Newsletter - Volume 31, August 2008
Patent Fee Increase to Take Effect October 2, 2008
In an announcement promulgated in the Federal Register on August 14, 2008, the U.S. Patent and Trademark Office has announced an increase in its filing and prosecution fees to take into account increases in the cost of doing business. Selected fees will increase by about 2-4 percent, effective October 2, 2008.
In re Yale Sportswear Corporation: Sweating the Details in a Case where "Degree" Equals Separation
On July 3rd, 2008, the Trademark Trial and Appeal Board upheld the refusal to register UPPER 90 on clothing, concluding that Applicant's drawing of the mark was not a substantially exact representation of the mark as used. In its statement of use, Applicant depicted its mark as UPPER 90° with the obvious inclusion of the degree symbol. The Board ultimately held that this addition created a distinct and separate commercial impression when compared to the mark as depicted in the application.
Trademark Rule 2.51(b) requires that "the drawing of the mark must be a substantially exact representation of the mark as used on or in connection with the goods and/or services." To determine whether the drawing and use meet the "substantially exact" standard, the Board must examine whether the drawing of the mark and the mark as used in commerce are interchangeable, or whether, in the alternative, the marks create distinct and separate commercial impressions, in which case registration must be refused.
Applicant argued that the degree symbol did not affect the overall impression of the mark. Consumers purchasing the goods, namely, those who play or coach soccer, would know that "Upper 90" refers to an area of the goal that is difficult to guard whether or not the degree symbol was present.
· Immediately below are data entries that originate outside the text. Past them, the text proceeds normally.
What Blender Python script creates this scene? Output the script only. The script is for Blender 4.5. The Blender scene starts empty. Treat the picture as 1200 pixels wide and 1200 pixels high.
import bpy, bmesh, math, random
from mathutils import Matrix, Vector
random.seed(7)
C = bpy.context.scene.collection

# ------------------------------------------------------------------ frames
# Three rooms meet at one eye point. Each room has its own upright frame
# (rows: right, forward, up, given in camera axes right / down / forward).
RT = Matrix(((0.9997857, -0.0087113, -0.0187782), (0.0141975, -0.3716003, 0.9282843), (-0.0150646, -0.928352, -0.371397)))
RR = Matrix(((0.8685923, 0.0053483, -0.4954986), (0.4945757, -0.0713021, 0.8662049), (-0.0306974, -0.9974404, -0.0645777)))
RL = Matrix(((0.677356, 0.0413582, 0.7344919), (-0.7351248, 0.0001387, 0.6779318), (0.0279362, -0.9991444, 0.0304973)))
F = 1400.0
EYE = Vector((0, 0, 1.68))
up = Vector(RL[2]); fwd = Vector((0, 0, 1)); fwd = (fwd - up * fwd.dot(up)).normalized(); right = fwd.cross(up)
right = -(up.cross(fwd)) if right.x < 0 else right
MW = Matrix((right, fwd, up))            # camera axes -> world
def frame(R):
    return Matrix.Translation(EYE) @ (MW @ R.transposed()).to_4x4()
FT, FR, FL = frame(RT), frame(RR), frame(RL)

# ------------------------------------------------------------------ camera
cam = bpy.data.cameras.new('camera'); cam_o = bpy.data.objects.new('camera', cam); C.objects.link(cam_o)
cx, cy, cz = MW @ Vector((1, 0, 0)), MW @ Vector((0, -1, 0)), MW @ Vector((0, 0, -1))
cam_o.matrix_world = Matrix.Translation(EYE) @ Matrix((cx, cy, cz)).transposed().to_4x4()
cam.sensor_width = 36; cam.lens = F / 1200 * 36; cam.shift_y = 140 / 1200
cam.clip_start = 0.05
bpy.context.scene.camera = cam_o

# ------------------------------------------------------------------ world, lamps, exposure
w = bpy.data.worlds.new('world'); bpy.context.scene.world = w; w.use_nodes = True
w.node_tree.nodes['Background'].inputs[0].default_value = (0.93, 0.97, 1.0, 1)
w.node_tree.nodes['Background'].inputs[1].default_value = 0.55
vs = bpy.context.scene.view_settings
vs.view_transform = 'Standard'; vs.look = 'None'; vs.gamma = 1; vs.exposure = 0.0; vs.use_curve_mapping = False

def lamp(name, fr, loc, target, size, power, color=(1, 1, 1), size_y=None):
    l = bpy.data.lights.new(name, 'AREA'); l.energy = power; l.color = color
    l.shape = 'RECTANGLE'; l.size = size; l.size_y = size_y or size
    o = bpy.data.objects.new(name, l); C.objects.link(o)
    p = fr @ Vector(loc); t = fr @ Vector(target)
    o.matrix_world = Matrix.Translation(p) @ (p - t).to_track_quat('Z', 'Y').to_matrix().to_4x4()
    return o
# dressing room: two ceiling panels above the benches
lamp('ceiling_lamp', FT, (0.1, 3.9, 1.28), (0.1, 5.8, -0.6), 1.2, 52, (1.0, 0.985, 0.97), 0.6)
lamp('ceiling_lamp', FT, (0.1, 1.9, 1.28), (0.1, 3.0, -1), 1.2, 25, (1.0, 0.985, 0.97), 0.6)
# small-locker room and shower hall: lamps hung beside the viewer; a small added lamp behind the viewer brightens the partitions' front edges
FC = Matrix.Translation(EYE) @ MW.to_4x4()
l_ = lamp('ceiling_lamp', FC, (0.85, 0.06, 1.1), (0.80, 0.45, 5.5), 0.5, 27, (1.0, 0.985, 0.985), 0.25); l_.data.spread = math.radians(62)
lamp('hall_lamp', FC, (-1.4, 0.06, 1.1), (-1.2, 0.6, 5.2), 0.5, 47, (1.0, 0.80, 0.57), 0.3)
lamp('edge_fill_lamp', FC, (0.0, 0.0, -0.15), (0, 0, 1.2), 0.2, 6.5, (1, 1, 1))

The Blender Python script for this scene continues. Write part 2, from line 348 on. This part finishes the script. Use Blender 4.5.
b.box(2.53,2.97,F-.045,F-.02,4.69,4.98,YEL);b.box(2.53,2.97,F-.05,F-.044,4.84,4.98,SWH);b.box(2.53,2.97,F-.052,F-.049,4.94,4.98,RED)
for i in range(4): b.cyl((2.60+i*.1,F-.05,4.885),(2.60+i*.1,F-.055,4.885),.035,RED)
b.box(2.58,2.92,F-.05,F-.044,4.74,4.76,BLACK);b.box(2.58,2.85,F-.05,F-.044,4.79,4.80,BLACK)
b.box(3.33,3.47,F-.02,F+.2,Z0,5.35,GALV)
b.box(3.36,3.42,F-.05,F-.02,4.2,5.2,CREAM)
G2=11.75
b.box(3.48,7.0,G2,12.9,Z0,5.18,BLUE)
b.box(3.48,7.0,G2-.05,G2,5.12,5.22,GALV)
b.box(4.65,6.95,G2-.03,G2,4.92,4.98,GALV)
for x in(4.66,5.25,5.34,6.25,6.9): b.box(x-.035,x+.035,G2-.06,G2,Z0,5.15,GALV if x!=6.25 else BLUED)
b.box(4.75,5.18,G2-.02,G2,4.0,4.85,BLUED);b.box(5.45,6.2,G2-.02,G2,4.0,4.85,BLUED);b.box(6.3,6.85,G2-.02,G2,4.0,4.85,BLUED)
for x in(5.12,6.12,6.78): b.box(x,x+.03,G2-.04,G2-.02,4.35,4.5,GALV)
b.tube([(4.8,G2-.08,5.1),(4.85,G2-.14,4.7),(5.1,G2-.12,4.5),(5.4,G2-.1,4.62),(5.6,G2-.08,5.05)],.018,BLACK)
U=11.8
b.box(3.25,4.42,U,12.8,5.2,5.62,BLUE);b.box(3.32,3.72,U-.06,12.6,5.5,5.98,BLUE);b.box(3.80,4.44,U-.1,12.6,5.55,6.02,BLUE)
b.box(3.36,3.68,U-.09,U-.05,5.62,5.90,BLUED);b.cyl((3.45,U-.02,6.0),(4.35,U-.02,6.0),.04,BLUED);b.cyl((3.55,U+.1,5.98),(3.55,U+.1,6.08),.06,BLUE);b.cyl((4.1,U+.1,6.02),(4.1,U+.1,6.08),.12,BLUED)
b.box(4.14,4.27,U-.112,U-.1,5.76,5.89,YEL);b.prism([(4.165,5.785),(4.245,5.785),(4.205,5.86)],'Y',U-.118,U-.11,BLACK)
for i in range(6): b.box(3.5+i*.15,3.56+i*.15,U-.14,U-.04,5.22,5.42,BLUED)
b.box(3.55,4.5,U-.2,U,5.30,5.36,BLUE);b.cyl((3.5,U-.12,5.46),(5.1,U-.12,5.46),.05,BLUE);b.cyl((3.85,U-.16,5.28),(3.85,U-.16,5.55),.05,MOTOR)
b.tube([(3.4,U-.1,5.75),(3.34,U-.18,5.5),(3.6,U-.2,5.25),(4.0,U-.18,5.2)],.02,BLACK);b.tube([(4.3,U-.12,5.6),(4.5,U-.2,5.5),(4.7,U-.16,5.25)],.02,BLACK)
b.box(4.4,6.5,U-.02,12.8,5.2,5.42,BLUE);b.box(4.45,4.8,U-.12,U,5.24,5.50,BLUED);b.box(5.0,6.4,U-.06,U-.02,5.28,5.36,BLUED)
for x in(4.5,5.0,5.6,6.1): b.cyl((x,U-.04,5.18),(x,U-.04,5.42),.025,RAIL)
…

The Board disagreed. As the Applicant failed to limit its application to a specific class of consumers, in this case, soccer aficionados, consumers of its "clothing," and related goods could be anyone. Examining the mark itself, the Board reasoned that the inclusion of the degree symbol modified "90," altering the pronunciation, look, and clearly indicating an intended meaning of "ninety degrees." Without the degree symbol, it was unclear what the "90" in UPPER 90 inferred. Thus, as UPPER 90 could not be severed from the degree symbol without altering the meaning, pronunciation, and to some extent, the appearance of the mark, the Board concluded that two separate marks had been created. The Board refused registration as Applicant's drawing and use were far from "substantially exact."
This is clearly a case where small changes mean the world. The Board noted that the presence of the ° symbol was, on its face only a small alteration, however an alteration rich in reference. While the overall appearance of the mark may not have been altered to the extent it wandered sufficiently from "substantially exact," the remaining factors in trademark analysis—meaning and sound—appeared violently altered in the Board's opinion.
Internet Radio Royalty Battle Continues
While the future of internet radio companies such as Pandora and Last.fm faces growing uncertainty, the battle between webcasters and the recording industry has again come to a head as Congress met recently to discuss the appropriate royalty structure for digital radio.
Last March, the Copyright Royalty Board rejected arguments from both sides, ruling that internet broadcasters would be required to pay each time they played a song for each user who heard it, at a predetermined rate based on a "willing buyer, willing seller" standard, set to increase annually over the next four years. In just the first year, royalties paid as a result of this formula by Pandora, for example, accounted for over 70% of its revenue, threatening to run the internet radio company out of business.
Before the 2007 decision, internet radio companies were treated the same as terrestrial radio broadcasters. They were only required to pay composers of songs by purchasing blanket public performance licenses from ASCAP and BMI. The 2007 change was to account for the argument set forth by the recording industry that internet play is a "substitute" for purchase of the actual recording, diminishing the amount of income an artist might otherwise receive. Digital broadcasters counter that their services in fact result in increased sales, and without dependence on record companies. When a user searches an artist he likes on Pandora, he is instantly led to stations that play songs by similar artists, creating additional artist exposure and generating music sales as a result.
In light of the detrimental effect the new standard has had on internet radio and the interest in accommodating new technological mediums, the recent hearing in Congress discussed two new bills addressing the royalty rates. The PERFORM Act, favored by musicians, would get rid of the "willing buyer, willing seller" standard and subject all radio services, including satellite and cable, to the same "fair market value" standard, based on what value would have been received had the author been able to license the work in the marketplace. The Internet Radio Equality Act, on the other hand, backed by webcasters, would lower internet radio royalties to 7.5% of revenue, and adopt a standard based on Section 801b of the Copyright, evaluating such factors as maximizing availability to the public while maintaining a fair return to authors, for all future proceedings. The 801b standard is the same used to compensate authors when recording companies pay for use of a composition to make a recording, so webcasters argue the same standard should be used in this case. While there are clear differences between the two proposals, the debate has created a glimmer of hope that a resolution could be found in that the recording industry has not ruled out use of the 801b standard over a "fair market value" standard, insisting, however, that the 801b standard be tweaked to reflect current market realities.